Adalet olmadan iktisat olmaz!

R.T. Erdoğan iki köklü reformdan bahsetti, "Ülkemizin içinden geçtiği dönemi dikkate alarak ekonomide ve hukukta yeni bir reform dönemi başlatıyoruz." dedi.

Bir hafta içinde hemen her konuşmasında köklü değişikliklere gidileceğini söylemesi, kimi çevreleri kaygılandırdı, kimi çevreleri umutlandırdı.

Reformlarda "adalet" öne alınmazsa, iktisat yerde sürünür. Adaletli olun, insanlar acı reçeteye de razı gelir. Gönül rahatlığıyla bütün tedbirlere uyar. Yeter ki hak yerini bulsun.

Osman Kavala'nın boşu boşuna hapis yattığını herkes kabul ediyor. Her seferinde yalan yanlış bahane uyduruldu ve içeride tutuldu. Sanırım bir türlü hazmedilemeyen Gezi Hâdiseleri'nin hıncı, "Kızıl Milyarder"den çıkarılmak isteniyor.

Osman Kavala ile bağdaşır bir tarafım yok. Ama o bir "insan". Kim olursa olsun haksızlık karşısında dik durmalıyız, ses vermeliyiz.

Müyesser Yıldız, bigünah içeri atıldı, aylarca yatırıldı, sonra salıverildi. O. Kavala'yı bahane uydurup içeride tutan, Müyesser Hanım'ı hiç bırakır mıydı? Var bir şey!

Hakimler ve Savcılar Kurulu, Avrupa İnsan Hakları Mahkemesi'nin hak ihlali kararı verdiği Osman Kavala'nın evrakını mahkemelerden "acele" koduyla istemesi neye işaret?!

Demek ki, "adalet" tashihine çok tartışılan Osman Kavala'dan ve Müyesser Yıldız'dan başlamak istiyorlar.

Biliyorsunuz Anayasa Mahkemesi'nin Enis Berberoğlu kararı çiğnendi. Reis Bey, "reform" dedi, "hukuk" dedi ya... Yakında AYM'nin kararına uyulacaktır.

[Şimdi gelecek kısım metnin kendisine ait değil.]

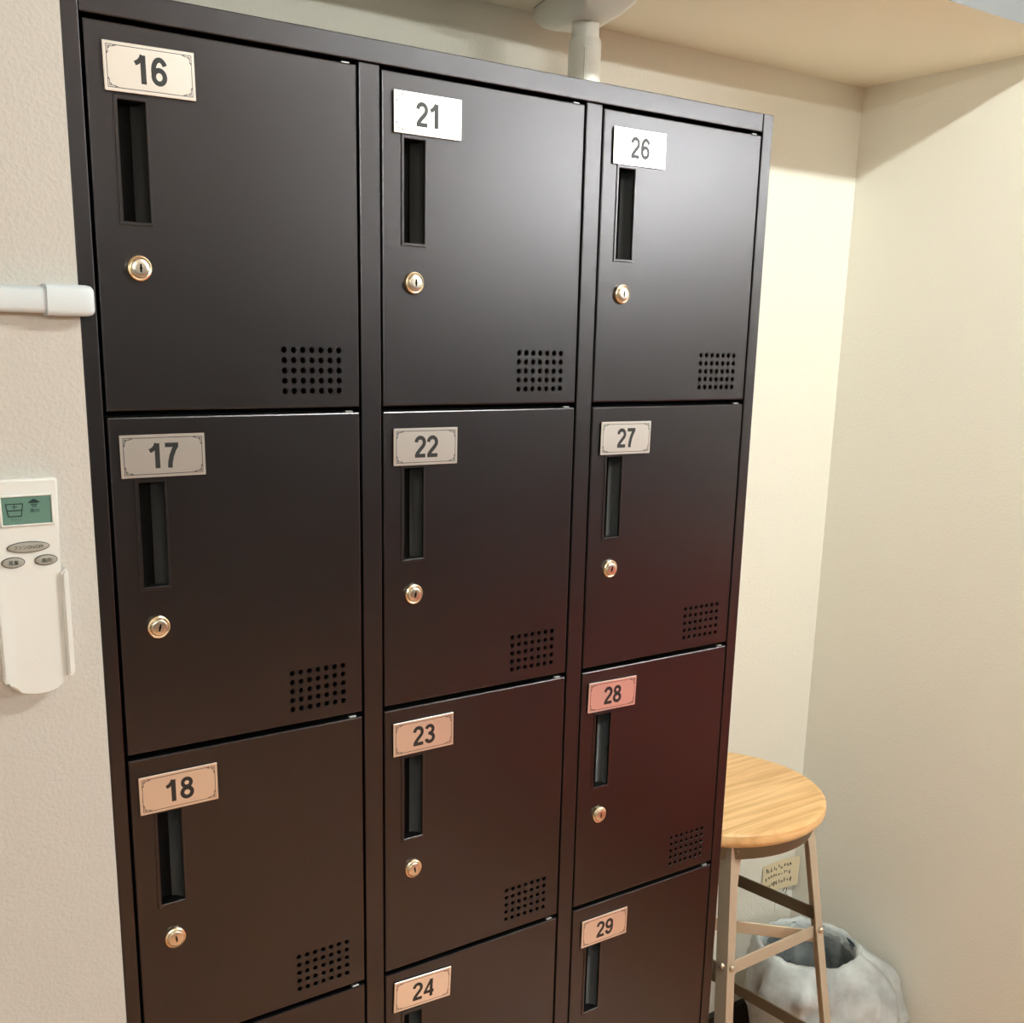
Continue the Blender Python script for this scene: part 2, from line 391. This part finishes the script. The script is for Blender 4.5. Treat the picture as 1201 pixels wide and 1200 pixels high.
def band(bm, pts, wd, y):
    n = len(pts); A, B = [], []
    closed = pts[0] == pts[-1]
    for i in range(n):
        p0 = pts[i - 1] if i else (pts[-2] if closed else pts[0]); p1 = pts[i + 1] if i < n - 1 else (pts[1] if closed else pts[-1])
        dx, dz = p1[0] - p0[0], p1[1] - p0[1]; L = math.hypot(dx, dz); nx, nz = -dz / L * wd / 2, dx / L * wd / 2
        A.append(bm.verts.new((pts[i][0] + nx, y, pts[i][1] + nz))); B.append(bm.verts.new((pts[i][0] - nx, y, pts[i][1] - nz)))
    for i in range(n - 1): bm.faces.new((A[i], B[i], B[i + 1], A[i + 1]))
def arc(cx, cz, rx, rz, a0, a1, n=16):
    return [(cx + rx * math.cos(math.radians(a0 + (a1 - a0) * k / n)), cz + rz * math.sin(math.radians(a0 + (a1 - a0) * k / n))) for k in range(n + 1)]
def ring_(cx, cz, rx, rz):
    P = arc(cx, cz, rx, rz, 0, 360, 28); P[-1] = P[0]; return P
SIX = [(ring_(.280, .320, .190, .235), .165), (arc(.305, .50, .215, .417, 200, 32, 18), .165)]
GLYPH = {'0': [(ring_(.28, .5, .19, .417), .17)],
         '1': [([(.345, 0), (.345, 1)], .185), ([(.07, .695), (.17, .75), (.25, .83), (.29, .90), (.325, 1.0)], .15)],
         '2': [(arc(.285, .695, .195, .222, 178, -28, 14) + [(.40, .50), (.27, .35), (.15, .20), (.105, .09)], .165), ([(.03, .08), (.53, .08)], .16)],
         '3': [(arc(.275, .725, .175, .192, 165, -80, 14), .16), (arc(.275, .29, .195, .21, 88, -168, 16), .165), ([(.20, .525), (.30, .525)], .14)],
         '4': [([(.43, 0), (.43, 1)], .17), ([(.40, .93), (.08, .31)], .13), ([(.02, .29), (.57, .29)], .155)],
         '5': [([(.13, .92), (.51, .92)], .155), ([(.155, .95), (.105, .46)], .14), (arc(.275, .325, .20, .245, 140, -165, 16), .165)],
         '6': SIX, '9': [([(.565 - a, 1 - b) for a, b in P], t) for P, t in SIX],
         '7': [([(.04, .92), (.53, .92)], .16), ([(.46, .90), (.36, .72), (.27, .48), (.215, .22), (.20, 0)], .175)],
         '8': [(ring_(.28, .735, .165, .184), .155), (ring_(.28, .29, .195, .21), .165)]}
def digits(bm, s, y, height=.0238, pitch=.0160):
    for k, ch in enumerate(s):
        ox = (k - (len(s) - 1) / 2) * pitch - .28 * height * 1.13
        for gi, (P, t) in enumerate(GLYPH[ch]):
            band(bm, [(ox + a * height * 1.13, (b - .5) * height) for a, b in P], t * height * 1.1, y - .00002 * gi)
PW, PH = .0832, .0408
def plate_mesh():
    bm = bmesh.new(); box(bm, -PW / 2, PW / 2, -.0028, -.0013, -PH / 2, PH / 2, .0004, 1)
    me = bpy.data.meshes.new('number_plate'); bm.to_mesh(me); bm.free(); return me
def print_mesh(num):
    bm = bmesh.new(); y = -.00286
    digits(bm, str(num), y)
    hx, hz, c = PW / 2 - .0031, PH / 2 - .0031, .0064; t = .00056
    stroke(bm, [(-hx + c, hz), (hx - c, hz)], t, y); stroke(bm, [(-hx + c, -hz), (hx - c, -hz)], t, y)
    stroke(bm, [(-hx, hz - c), (-hx, -hz + c)], t, y); stroke(bm, [(hx, hz - c), (hx, -hz + c)], t, y)
    for sx in (-1, 1):
        for sz in (-1, 1):
            P = lambda *q: [(sx * (hx - a), sz * (hz - b)) for a, b in q]
            stroke(bm, P((c, 0), (0, 0), (0, c)), t, y)
            stroke(bm, P((c, 0), (c, .0014), (.0014, .0014), (.0014, c), (0, c)), t, y)
            stroke(bm, P((.0028, .0014), (.0028, .0028), (.0014, .0028)), t, y)
            stroke(bm, P((c, .0007), (c + .0022, .0007)), t, y); stroke(bm, P((.0007, c), (.0007, c + .0012)), t, y)
    me = bpy.data.meshes.new('printed_number'); bm.to_mesh(me); bm.free(); return me
def hinge_mesh():
    bm = bmesh.new(); box(bm, -.006, .003, .0012, .006, -.0004, .0017, .0006, 1)
    me = bpy.data.meshes.new('hinge_pin'); bm.to_mesh(me); bm.free(); return me
PLACE = {16: (.0565, -.0358, .0127), 21: (.0541, -.0376, 0), 26: (.0559, -.038, .006), 17: (.0512, -.0369, .0035), 22: (.0532, -.0389, -.004),
         27: (.0546, -.0389, -.007), 18: (.0501, -.0394, .005), 23: (.0519, -.0368, .003), 28: (.0515, -.0367, -.018), 24: (.0520, -.0340, -.04), 29: (.0567, -.0401, -.008)}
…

Haberlerde dikkat ettiniz mi? Suç makineleri sokakta fink atıyor.  En sonuncusunu söyleyeyim... Bir suç makinesi bir genç kadını yol ortasında taciz ediyor. O hanım çığlık atınca kaçıyor. Sonunda yakalanıyor. Dosyasına bakıyorlar, 12 suç kaydı var.

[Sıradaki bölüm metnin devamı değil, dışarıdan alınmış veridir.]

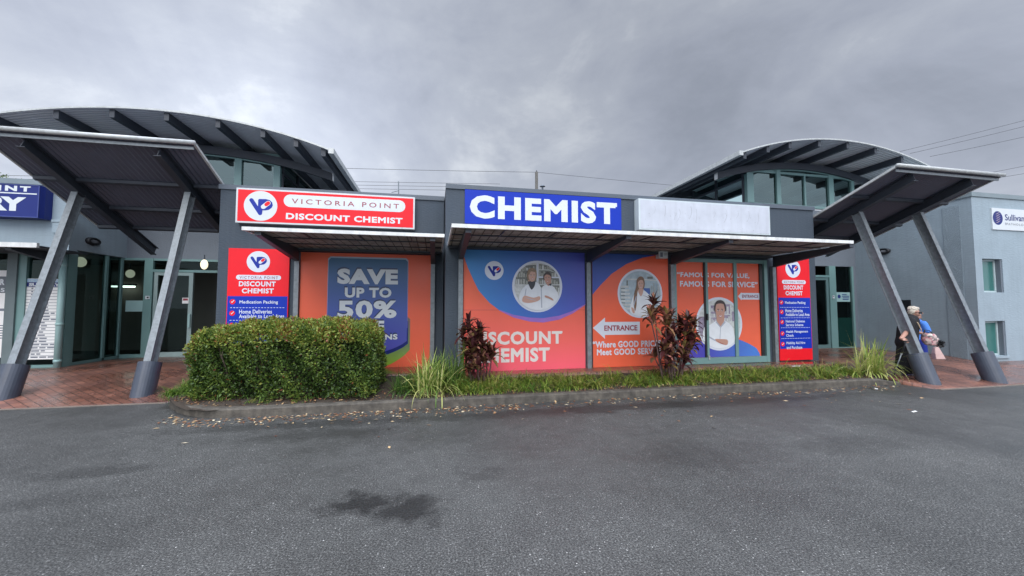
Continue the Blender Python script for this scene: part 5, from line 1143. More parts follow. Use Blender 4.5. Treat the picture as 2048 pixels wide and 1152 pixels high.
part("lettering", MB().textpx("R", 0.5, 558, 9, 570, YS + 0.034, 0, 0.05).textpx("S", 1.5, 576, 9, 584, YS + 0.034, 0, 0.03), M["white"], t)
bulkhead(tuple(onX(183.5, 483, XS + 0.002)), 1, "dark oval bulkhead light on the surgery side wall behind a leaning column")
globe(161, 524, YS + 1.7, 0.12, "round pale pendant lamp behind the surgery side window", M["globe"])

# ------------------------------------------------------------------ power pole, wires, aerial
pt, pb = onY(1073, 344, 38), onY(1073, 400, 38)
t = thing("power_pole", "weathered timber power pole rising behind the chemist parapet", "power pole", (pt.x, 38, 0))
part("pole", MB().tube([(pt.x, 38, 0), (pt.x, 38, pt.z)], [0.19, 0.155], 12), M["timber"], t, True)
part("insulator", MB().tube([(pt.x, 38, pt.z - 0.02), (pt.x, 38, pt.z + 0.16)], 0.05, 8), M["steel"], t)
def cable(label, ends, r=0.022, sag=0.4, grp="overhead power lines"):
    (a, b) = ends; pts = [a.lerp(b, k / 16) - Vector((0, 0, sag * 4 * (k / 16) * (1 - k / 16))) for k in range(17)]
    tag(part("power_line", MB().tube(pts, r, 5), M["wire"], None, True), label, "power line", grp)
cable("highest thin wire running from the left vault to the timber pole", (onY(560, 333, 40), Vector((pt.x, 38, pt.z - 0.02))), 0.02, 0.05)
cable("thin wire running down right from the timber pole behind the right vault", (Vector((pt.x, 38, pt.z - 0.02)), onY(1500, 384, 38)), 0.018, 0.05)
for k, (ya, yb_) in enumerate(((362, 366), (368.5, 373), (376, 380))):
    cable(["upper", "middle", "lowest"][k] + " of three low wires crossing the gap left of the CHEMIST parapet", (onY(-200, ya - 15, 44), onY(1000, yb_ + 2, 44)), 0.02, 0.02)
for k, (xa, ya, xb, yb_) in enumerate(((1800, 303, 2200, 200), (1820, 307, 2200, 214), (1860, 313, 2200, 239), (1900, 360, 2200, 300), (1980, 358, 2200, 318))):
    cable(["topmost wire in the sky above the right hand building", "second wire from the top above the right hand building", "third wire from the top above the right hand building", "fourth wire from the top above the right hand building", "lowest wire just above the right hand building roof"][k], (onY(xa, ya, 32), onY(xb, yb_, 26)), 0.020, 0.1)
a = onY(797, 363, 14); b = onY(799.5, 392, 14)
t = thing("roof_aerial", "thin bent metal aerial standing on the left wing roof", "aerial", (b.x, 14, 4.3))
part("mast", MB().tube([(b.x, 14, 4.2), (a.x, 14, a.z)], 0.022, 6), M["galv"], t); part("stay", MB().tube([(b.x - 0.02, 14, a.z - 0.32), (onY(783, 385, 14).x, 14, onY(783, 385, 14).z)], 0.014, 6), M["galv"], t)
t = thing("roof_vent", "tiny round roof vent beside the timber pole on the parapet", "roof vent", (onY(1085, 376, 20).x, 20, 4.3))
a = onY(1085, 373, 20); part("cap", MB().tube([(a.x, 20, a.z), (a.x, 20, a.z + 0.1)], [0.16, 0.05], 12), M["darktrim"], t); part("pipe", MB().tube([(a.x, 20, 4.2), (a.x, 20, a.z - 0.001)], 0.05, 8), M["darktrim"], t)

# ------------------------------------------------------------------ foliage
def leaves(P, D, N, L, W, fold=0.25, droop=0.0):
    """vectorised leaf cards: P base (n,3), D axis, N normal, L length, W width -> verts, faces (two bent halves)"""
    n = len(P); S = np.cross(D, N); S /= np.linalg.norm(S, axis=1, keepdims=True) + 1e-9
    L = L[:, None]; W = W[:, None]
    base = P; tip = P + D * L - N * (droop * L)
    mid = P + D * L * 0.5 + N * (0.06 * L)
    l1 = P + D * L * 0.42 + S * W * 0.5 + N * fold * W; r1 = P + D * L * 0.42 - S * W * 0.5 + N * fold * W
    V = np.stack([base, l1, mid, r1, tip], 1).reshape(-1, 3)
    i = np.arange(n)[:, None] * 5
    F = np.concatenate([i + np.array([[0, 2, 1]]), i + np.array([[0, 3, 2]]), i + np.array([[1, 2, 4]]), i + np.array([[2, 3, 4]])], 1).reshape(-1, 3)
    return V, F
def unit(a): return a / (np.linalg.norm(a, axis=1, keepdims=True) + 1e-9)
def np_part(name, V, F, mats, tint, parent=None, smooth=False):
    me = bpy.data.meshes.new(name); off = _off.get(parent.name, Vector(parent.location)) if parent else Vector((0, 0, 0))
    V = V - np.array(off); me.vertices.add(len(V)); me.vertices.foreach_set("co", V.astype(np.float32).ravel())
    k = F.shape[1]; me.loops.add(F.size); me.loops.foreach_set("vertex_index", F.astype(np.int32).ravel())
    me.polygons.add(len(F)); me.polygons.foreach_set("loop_start", np.arange(0, F.size, k, dtype=np.int32)); me.polygons.foreach_set("loop_total", np.full(len(F), k, dtype=np.int32))
    a = me.attributes.new("tint", "FLOAT", "FACE"); a.data.foreach_set("value", tint.astype(np.float32))
    me.materials.append(mats); me.update(calc_edges=True)
    if smooth: me.polygons.foreach_set("use_smooth", np.ones(len(F), dtype=bool))
    o = bpy.data.objects.new(name, me); COL.objects.link(o)
    if parent: o.parent = parent
    _off[o.name] = off
    return o
# clipped hedge: leaves spread through a shell of the clipped body, uneven surface, gaps onto stems and a filler block coloured as inner shade
hb = dict(x0=-3.98, x1=-0.99, y0=6.86, y1=8.18)
def hedge_front(x): return hb["y0"] + 0.36 * (1 - (x - hb["x0"]) / (hb["x1"] - hb["x0"])) ** 1.3
def hedge_top(x): return 1.22 + 0.16 * sstep(-4.1, -2.9, x) - 0.05 * sstep(-1.35, -0.85, x) + 0.018 * math.sin(x * 6.3) + 0.012 * math.sin(x * 15.1 + 1)
t = thing("hedge", "dense clipped box hedge with yellow-green new growth on top", "hedge", (-2.4, 7.5, 0.15))
def bumps(a, b, s):
    return 0.5 * np.sin(a * 5.1 * s + 1.3) * np.sin(b * 4.3 * s + 0.4) + 0.5 * np.sin(a * 11.7 * s + b * 7.9 * s)
def hedge_surface(n, face):
    u, v = rng.random(n), rng.random(n)
    if face == "front":
        x = hb["x0"] + (hb["x1"] - hb["x0"]) * u; z = 0.17 + 1.14 * v; y = np.array([hedge_front(a) for a in x]); z = 0.17 + (np.array([hedge_top(a) for a in x]) - 0.17) * v
        nr = np.tile([0.0, -1.0, 0.15], (n, 1)); d = bumps(x, z, 1.0)
    elif face == "top":
        x = hb["x0"] + (hb["x1"] - hb["x0"]) * u; yf_ = np.array([hedge_front(a) for a in x]); y = yf_ + (hb["y1"] - yf_) * v; z = np.array([hedge_top(a) for a in x]); nr = np.tile([0.0, -0.05, 1.0], (n, 1)); d = bumps(x, y, 1.2)
    elif face == "arris":
        x = hb["x0"] + (hb["x1"] - hb["x0"]) * u; a_ = v * math.pi / 2; yf_ = np.array([hedge_front(a) for a in x]); y = yf_ + 0.28 - 0.28 * np.cos(a_); z = np.array([hedge_top(a) for a in x]) - 0.26 + 0.26 * np.sin(a_)
        nr = np.stack([np.zeros(n), -np.cos(a_), np.sin(a_)], 1); d = bumps(x, y, 1.2)
    elif face == "back":
        x = hb["x0"] + (hb["x1"] - hb["x0"]) * u; y = np.full(n, hb["y1"]); z = 0.17 + 1.13 * v; nr = np.tile([0.0, 1.0, 0.1], (n, 1)); d = bumps(x, z, 1.0)
    else:
        xx = hb["x0"] if face == "left" else hb["x1"]; yf_ = hedge_front(xx); y = yf_ + (hb["y1"] - yf_) * u; z = 0.17 + (hedge_top(xx) - 0.17) * v; x = np.full(n, xx); nr = np.tile([-1.0 if face == "left" else 1.0, 0, 0.1], (n, 1)); d = bumps(y, z, 1.1)
    P = np.stack([x, y, z], 1)
    # round the arrises
    cx = np.clip(P[:, 0], hb["x0"] + 0.30, hb["x1"] - 0.28); yf2 = np.array([hedge_front(a) for a in P[:, 0]]); cy = np.clip(P[:, 1], yf2 + 0.28, hb["y1"] - 0.28); tp = np.array([hedge_top(a) for a in P[:, 0]]); cz = np.clip(P[:, 2], 0.0, tp - 0.26)
    c_ = np.stack([cx, cy, cz], 1); q = P - c_; l = np.linalg.norm(q, axis=1, keepdims=True); P = c_ + q / np.maximum(l, 1e-6) * np.minimum(l, 0.29)
    return P, nr, d
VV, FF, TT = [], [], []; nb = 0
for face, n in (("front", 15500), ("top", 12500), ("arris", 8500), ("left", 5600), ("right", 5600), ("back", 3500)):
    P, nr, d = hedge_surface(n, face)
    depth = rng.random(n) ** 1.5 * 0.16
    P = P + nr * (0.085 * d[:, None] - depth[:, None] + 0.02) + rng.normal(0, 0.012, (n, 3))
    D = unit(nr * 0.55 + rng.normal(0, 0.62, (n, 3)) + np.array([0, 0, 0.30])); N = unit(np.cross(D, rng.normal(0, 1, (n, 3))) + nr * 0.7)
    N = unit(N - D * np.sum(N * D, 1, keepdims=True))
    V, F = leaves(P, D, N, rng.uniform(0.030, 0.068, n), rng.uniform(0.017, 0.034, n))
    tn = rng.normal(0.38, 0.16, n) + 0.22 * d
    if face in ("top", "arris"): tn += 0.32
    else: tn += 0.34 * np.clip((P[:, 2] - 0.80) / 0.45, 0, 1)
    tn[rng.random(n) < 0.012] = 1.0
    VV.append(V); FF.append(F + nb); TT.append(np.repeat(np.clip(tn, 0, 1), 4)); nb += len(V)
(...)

Geçen temmuz ayında bir polisimizi gözünü kırpmadan vuranın işbirlikçisinin 75 ayrı suçtan kaydı varmış. Hemen her gün böyle suç kaydı kabarıklar gözaltına alınıyor. Her biri, bir suçtan bir yıl alsa hapisten çıkamazlar! Suç dosyalarına adliye depolarında yer bulunamayanlar nasıl oluyor da ellerini kollarını sallayarak dışarıda geziyorlar?

Diğer tarafta, hükûmeti, hükûmetin başını biraz hırçın tenkit edenler, sadece fikrini söyleyenler, sadece gazetecilik yapanlar ise hapsi boyluyor.

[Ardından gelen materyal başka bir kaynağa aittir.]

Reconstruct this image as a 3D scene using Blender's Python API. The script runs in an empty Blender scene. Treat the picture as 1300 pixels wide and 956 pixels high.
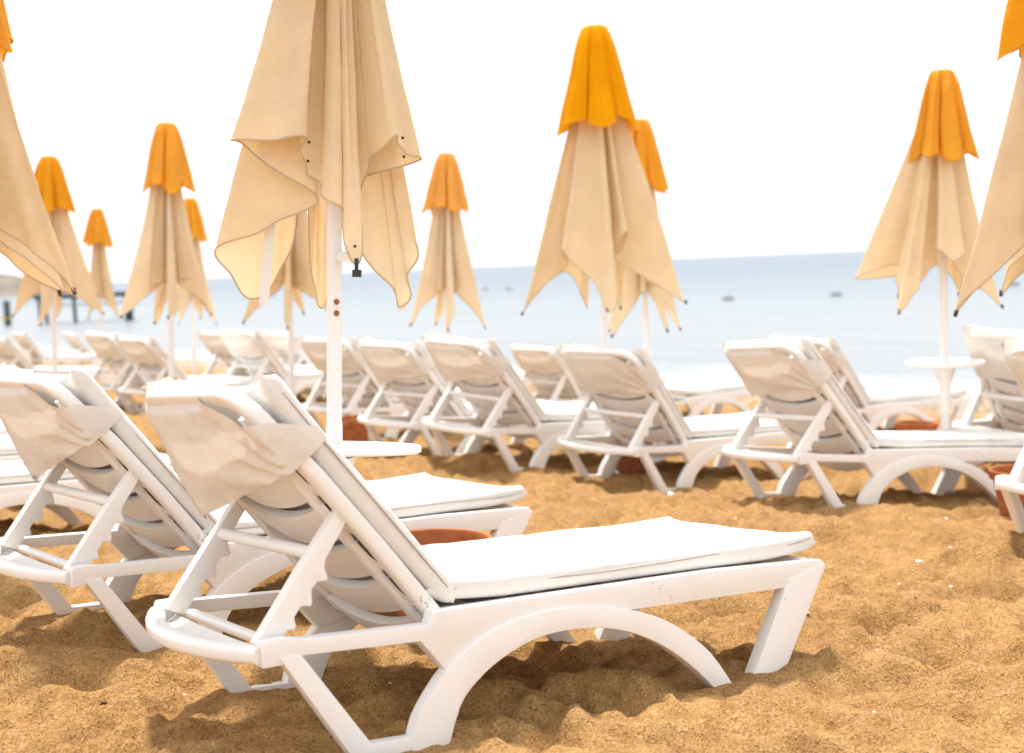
import bpy, bmesh, math, random
import numpy as np
from mathutils import Vector, Matrix, noise

random.seed(7)
sc = bpy.context.scene
COL = sc.collection
R = math.radians

# ------------------------------------------------------------------ helpers
def link(name, verts, faces, mat, parent=None, smooth=True):
    me = bpy.data.meshes.new(name)
    me.from_pydata([tuple(v) for v in verts], [], faces)
    if mat: me.materials.append(mat)
    if smooth:
        me.polygons.foreach_set('use_smooth', [True]*len(me.polygons))
    o = bpy.data.objects.new(name, me)
    COL.objects.link(o)
    o.parent = parent
    return o

class MB:
    """collects shapes into one mesh"""
    def __init__(s): s.v = []; s.f = []
    def add(s, v, f):
        n = len(s.v); s.v += [tuple(p) for p in v]; s.f += [tuple(i+n for i in q) for q in f]
    def prism(s, poly, y0, y1, bev=.004, seg=2):
        """polygon in x-z extruded along y with rounded edges"""
        bm = bmesh.new()
        vs = [bm.verts.new((p[0], y0, p[1])) for p in poly]
        f = bm.faces.new(vs)
        r = bmesh.ops.extrude_face_region(bm, geom=[f])
        bmesh.ops.translate(bm, vec=(0, y1-y0, 0), verts=[e for e in r['geom'] if isinstance(e, bmesh.types.BMVert)])
        bmesh.ops.recalc_face_normals(bm, faces=bm.faces)
        if bev:
            ed = [e for e in bm.edges if abs(e.verts[0].co.y-e.verts[1].co.y) < 1e-6]
            bmesh.ops.bevel(bm, geom=ed, offset=bev, segments=seg, profile=.6, affect='EDGES', clamp_overlap=True)
        bm.verts.index_update()
        s.add([v.co for v in bm.verts], [[v.index for v in f.verts] for f in bm.faces]); bm.free()
    def tube(s, pts, r, n=10, r2=None, flat=None, caps=True, up=Vector((0,0,1))):
        """sweep an ellipse (r, r2) or rounded rectangle along points"""
        pts = [Vector(p) for p in pts]; base = len(s.v); m = len(pts); prev = None
        for i, p in enumerate(pts):
            t = (pts[min(i+1, m-1)]-pts[max(i-1, 0)]).normalized()
            if prev is None:
                a = t.cross(up)
                if a.length < 1e-3: a = t.cross(Vector((1,0,0)))
                a.normalize()
            else:
                a = (prev - t*prev.dot(t)).normalized()
            prev = a; b = t.cross(a)
            rr = r[i] if isinstance(r, (list, tuple)) else r
            q = rr if r2 is None else r2
            for k in range(n):
                g = 2*math.pi*(k+.5)/n; c, d = math.cos(g), math.sin(g)
                if flat:
                    e = 2/flat
                    c = math.copysign(abs(c)**e, c); d = math.copysign(abs(d)**e, d)
                s.v.append(tuple(p+a*(rr*c)+b*(q*d)))
        for i in range(m-1):
            for k in range(n):
                k2 = (k+1) % n
                s.f.append((base+i*n+k, base+i*n+k2, base+(i+1)*n+k2, base+(i+1)*n+k))
        if caps:
            s.f.append(tuple(base+k for k in range(n))[::-1]); s.f.append(tuple(base+(m-1)*n+k for k in range(n)))
    def lathe(s, prof, n=28, c=(0,0,0), close=False):
        base = len(s.v); m = len(prof)
        for r, z in prof:
            for k in range(n):
                g = 2*math.pi*k/n; s.v.append((c[0]+r*math.cos(g), c[1]+r*math.sin(g), c[2]+z))
        for i in range(m-1):
            for k in range(n):
                k2 = (k+1) % n
                s.f.append((base+i*n+k, base+i*n+k2, base+(i+1)*n+k2, base+(i+1)*n+k))
        s.f.append(tuple(base+(m-1)*n+k for k in range(n)))
        s.f.append(tuple(base+k for k in range(n))[::-1])
    def grid(s, rows, closed=False):
        base = len(s.v); n = len(rows[0])
        for r in rows: s.v += [tuple(p) for p in r]
        for i in range(len(rows)-1):
            for k in range(n if closed else n-1):
                k2 = (k+1) % n
                s.f.append((base+i*n+k, base+i*n+k2, base+(i+1)*n+k2, base+(i+1)*n+k))
    def build(s, name, mat, parent=None, smooth=True, angle=None):
        o = link(name, s.v, s.f, mat, parent, smooth)
        if angle:
            o.data.set_sharp_from_angle(angle=R(angle))
        return o

def crom(pts, n, closed=False):
    pts = [Vector(p) for p in pts]; m = len(pts); out = []
    rng = range(m) if closed else range(m-1)
    for i in rng:
        g = (lambda k: pts[k % m]) if closed else (lambda k: pts[min(max(k, 0), m-1)])
        a, b, c, d = g(i-1), g(i), g(i+1), g(i+2)
        for j in range(n):
            t = j/n
            out.append(.5*((2*b)+(c-a)*t+(2*a-5*b+4*c-d)*t*t+(3*b-a-3*c+d)*t**3))
    if not closed: out.append(pts[-1])
    return out

def thing(name, label, cat, loc=(0,0,0), rot=(0,0,0), group=None):
    o = bpy.data.objects.new(name, None); COL.objects.link(o)
    o.empty_display_size = .1
    o.location = loc; o.rotation_euler = rot
    o['label'] = label; o['category'] = cat
    if group: o['group'] = group
    return o
def tag(o, label, cat, group=None, kind=None):
    if label: o['label'] = label
    if cat: o['category'] = cat
    if group: o['group'] = group
    if kind: o['kind'] = kind
    return o
def copy_tree(o, parent=None):
    c = o.copy(); COL.objects.link(c); c.parent = parent
    for ch in [x for x in COL.objects if x.parent is o]: copy_tree(ch, c)
    return c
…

Geçen gün rakam verildi. 2014 yılından 2019 yılı sonuna kadar olan dönemde, Reis'e hakaret suçundan 63 bin 41 kişiye dava açılmış; 9 bin 554 kişi mahkûm edilmiş. Bu kadar dava ve bu kadar mahkûmiyet anormal.

Sen "âdil" ol, inanın her şey düzelir. Adaletin olmadığı yerde nizam olmaz; çöküntü kaçınılmazdır. Çöküş devresinde, yiyiciler cep doldurmak için yarışırlar.

Âdil olmadığınız, insanların haklarını gözetmediğiniz, ayağıma bastı, bana laf etti, beni devirmeye kalkan cemaatin kapısından geçti diye insanları mağdur ederseniz, neyi düzeltebilirsiniz?!

Ben adaleti nasıl anlarım biliyor musunuz? Önce kendilerine isnat edilen bütün ithamlardan temize çıkmak için, "Buyurun araştırın!" demeyi anlarım.

CHP Genel Başkanı Kemal Kılıçdaroğlu, ısrarla "rüşvet", "büyükelçi" bağı kuruyor. Ara vermişti, geçen hafta yine bahsetti. Ama hükûmet kanadından hiçbir ses yok. Hâlbuki çok ağır bir itham.

Hani diyorum ki, önce kapımızın önünü mü süpürsek!